The first image is typically called an Aisle Chair and is used onboard the aircraft for passengers who cannot walk. This is a specialized equipment that actually required an operator for practical reasons.
The second is a standard commercial wheelchair.
There really is nothing more to this. There is no restriction on using your own wheelchair in the airport terminal but since they cannot be gate checked unless collapsible, they must be handled as cargo.
*Answering the question of why this is a complete service requires some speculation, but if someone wants to contact every ground services company operating today, that would be great. The most likely reason a chair and attendant is dispatched is because the chair has to get to the passenger somehow and the chair has to be returned somehow. Eventually, we may see automated chairs, but until the, a person has to move the chair to the various points in the terminal.
The simplest way to answer this is to look at who would need that wheelchair and why.
Typically planes don’t have space for a wheelchair down the aisles, so disabled passengers have to use a special wheelchair on the plane, pushed by attendants. There isn’t an alternative to this (unless you use a stretcher instead, but then you have a whole new set of problems).
In the airport building itself, many airports allow the use of your own wheelchair up to the point of board, when you have to change over and your own wheelchair is put in the hold. In that case someone with a permanent disability won’t need an airport wheelchair in the terminal. Only people with a temporary disability/injury or people who are physically frail would need an airport wheelchair then – and both of them will need someone pushing them, because a manual wheelchair is something that you need to build up sport-specific muscles for.
If the airport needs your chair put in hold luggage immediately, then of course you’re stuck with the airport chair all the way through the terminal. As before though, this is only an issue for permanently-disabled people who are regular users of a manual chair – everyone else would always need an attendant anyway. Typically this is the situation for smaller airports or airports in countries which are less well-equipped for disabled passengers. In that case, putting the responsibility for getting you around directly onto an airport employee (who has to stay with you for the duration) makes life very much easier for the passenger.

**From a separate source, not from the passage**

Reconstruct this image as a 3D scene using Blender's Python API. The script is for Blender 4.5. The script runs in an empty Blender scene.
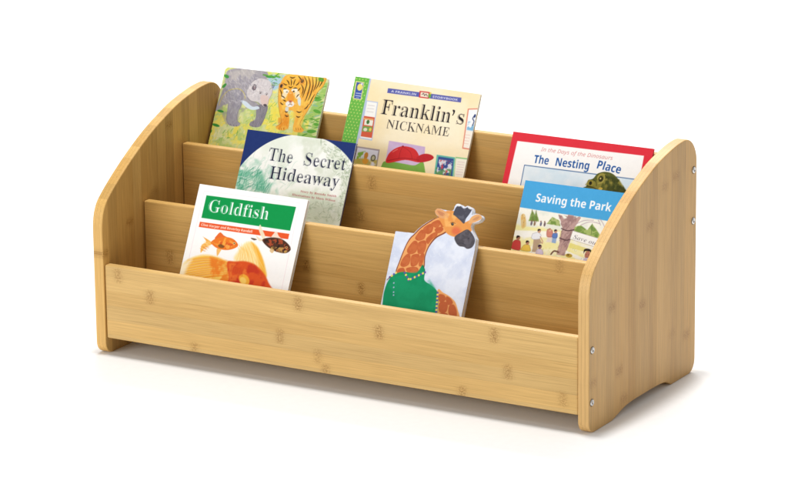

Since my GF broke her hip last year, I can personally testify that the loss of independence is a very big deal for people in wheelchairs! But it’s essential to be practical to adjust to the new situation, and part of that is the wheelchair user accepting that some things may in fact be impossible without assistance. I’m not saying this is something anyone should enjoy, or that it isn’t frustrating! Just that it is the physical reality that needs to be lived with. (Of course it’s also a physical reality which able-bodied people should be aware of, so if someone’s coming through in a wheelchair then give them room – they’ve got enough crap to deal with already, without you getting in the way.)
Lots of airports have traditional style wheelchairs. The first one you show is specific for boarding an aircraft.
But they restrict use primarily to airport personel. One it controls where chairs are staged , two it limits liability.
I had to avail myself to chair service once and was glad to be pushed. Not being used wheeling myself around, traversing a big airport like Atlanta,Tokyo, etc would have brutal. And the attendant was fine taking me to a lounge, then returning later to wheel me to the gate.